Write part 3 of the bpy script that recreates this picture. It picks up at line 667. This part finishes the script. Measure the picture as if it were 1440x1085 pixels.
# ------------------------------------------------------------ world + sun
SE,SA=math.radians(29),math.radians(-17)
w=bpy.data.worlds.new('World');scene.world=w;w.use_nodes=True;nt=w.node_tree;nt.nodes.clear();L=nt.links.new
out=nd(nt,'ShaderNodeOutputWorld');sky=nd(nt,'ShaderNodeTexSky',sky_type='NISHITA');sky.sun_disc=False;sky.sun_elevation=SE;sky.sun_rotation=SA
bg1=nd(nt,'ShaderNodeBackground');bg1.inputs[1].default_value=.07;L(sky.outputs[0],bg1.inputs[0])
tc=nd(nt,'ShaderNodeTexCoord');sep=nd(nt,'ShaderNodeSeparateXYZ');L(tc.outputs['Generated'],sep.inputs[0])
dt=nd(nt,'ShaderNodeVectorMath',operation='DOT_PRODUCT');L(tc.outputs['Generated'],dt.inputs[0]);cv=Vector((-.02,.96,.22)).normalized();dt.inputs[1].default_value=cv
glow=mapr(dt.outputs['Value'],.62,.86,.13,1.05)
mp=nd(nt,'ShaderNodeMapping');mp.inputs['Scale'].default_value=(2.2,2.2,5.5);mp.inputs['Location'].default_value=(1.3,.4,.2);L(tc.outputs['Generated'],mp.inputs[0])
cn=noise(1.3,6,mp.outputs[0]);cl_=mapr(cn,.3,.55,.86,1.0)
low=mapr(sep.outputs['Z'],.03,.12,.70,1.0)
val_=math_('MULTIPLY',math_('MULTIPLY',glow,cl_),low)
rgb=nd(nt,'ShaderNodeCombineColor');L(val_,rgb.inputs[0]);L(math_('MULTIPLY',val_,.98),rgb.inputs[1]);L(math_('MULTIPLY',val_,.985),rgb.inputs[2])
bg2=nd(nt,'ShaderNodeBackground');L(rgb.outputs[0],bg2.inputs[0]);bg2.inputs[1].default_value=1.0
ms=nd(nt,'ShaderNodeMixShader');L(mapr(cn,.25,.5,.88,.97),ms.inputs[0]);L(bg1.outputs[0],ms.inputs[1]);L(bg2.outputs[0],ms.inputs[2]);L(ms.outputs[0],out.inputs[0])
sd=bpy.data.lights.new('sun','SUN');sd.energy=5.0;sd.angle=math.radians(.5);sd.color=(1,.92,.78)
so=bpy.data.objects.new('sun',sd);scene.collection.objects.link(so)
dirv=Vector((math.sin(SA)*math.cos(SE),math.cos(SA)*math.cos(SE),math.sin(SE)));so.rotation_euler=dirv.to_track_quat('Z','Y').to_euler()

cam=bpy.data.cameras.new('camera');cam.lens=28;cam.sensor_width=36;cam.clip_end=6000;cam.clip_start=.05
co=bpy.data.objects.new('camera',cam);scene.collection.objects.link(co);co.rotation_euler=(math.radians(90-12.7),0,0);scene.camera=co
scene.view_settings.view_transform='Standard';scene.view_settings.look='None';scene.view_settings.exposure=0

--*--

§ PROMPT: Extract all of the material exactly as it is written.

§ SOLUTION FOR THIS EXERCISE:
Write part 3 of the bpy script that recreates this picture. It picks up at line 667. This part finishes the script. Measure the picture as if it were 1440x1085 pixels.
# ------------------------------------------------------------ world + sun
SE,SA=math.radians(29),math.radians(-17)
w=bpy.data.worlds.new('World');scene.world=w;w.use_nodes=True;nt=w.node_tree;nt.nodes.clear();L=nt.links.new
out=nd(nt,'ShaderNodeOutputWorld');sky=nd(nt,'ShaderNodeTexSky',sky_type='NISHITA');sky.sun_disc=False;sky.sun_elevation=SE;sky.sun_rotation=SA
bg1=nd(nt,'ShaderNodeBackground');bg1.inputs[1].default_value=.07;L(sky.outputs[0],bg1.inputs[0])
tc=nd(nt,'ShaderNodeTexCoord');sep=nd(nt,'ShaderNodeSeparateXYZ');L(tc.outputs['Generated'],sep.inputs[0])
dt=nd(nt,'ShaderNodeVectorMath',operation='DOT_PRODUCT');L(tc.outputs['Generated'],dt.inputs[0]);cv=Vector((-.02,.96,.22)).normalized();dt.inputs[1].default_value=cv
glow=mapr(dt.outputs['Value'],.62,.86,.13,1.05)
mp=nd(nt,'ShaderNodeMapping');mp.inputs['Scale'].default_value=(2.2,2.2,5.5);mp.inputs['Location'].default_value=(1.3,.4,.2);L(tc.outputs['Generated'],mp.inputs[0])
cn=noise(1.3,6,mp.outputs[0]);cl_=mapr(cn,.3,.55,.86,1.0)
low=mapr(sep.outputs['Z'],.03,.12,.70,1.0)
val_=math_('MULTIPLY',math_('MULTIPLY',glow,cl_),low)
rgb=nd(nt,'ShaderNodeCombineColor');L(val_,rgb.inputs[0]);L(math_('MULTIPLY',val_,.98),rgb.inputs[1]);L(math_('MULTIPLY',val_,.985),rgb.inputs[2])
bg2=nd(nt,'ShaderNodeBackground');L(rgb.outputs[0],bg2.inputs[0]);bg2.inputs[1].default_value=1.0
ms=nd(nt,'ShaderNodeMixShader');L(mapr(cn,.25,.5,.88,.97),ms.inputs[0]);L(bg1.outputs[0],ms.inputs[1]);L(bg2.outputs[0],ms.inputs[2]);L(ms.outputs[0],out.inputs[0])
sd=bpy.data.lights.new('sun','SUN');sd.energy=5.0;sd.angle=math.radians(.5);sd.color=(1,.92,.78)
so=bpy.data.objects.new('sun',sd);scene.collection.objects.link(so)
dirv=Vector((math.sin(SA)*math.cos(SE),math.cos(SA)*math.cos(SE),math.sin(SE)));so.rotation_euler=dirv.to_track_quat('Z','Y').to_euler()

cam=bpy.data.cameras.new('camera');cam.lens=28;cam.sensor_width=36;cam.clip_end=6000;cam.clip_start=.05
co=bpy.data.objects.new('camera',cam);scene.collection.objects.link(co);co.rotation_euler=(math.radians(90-12.7),0,0);scene.camera=co
scene.view_settings.view_transform='Standard';scene.view_settings.look='None';scene.view_settings.exposure=0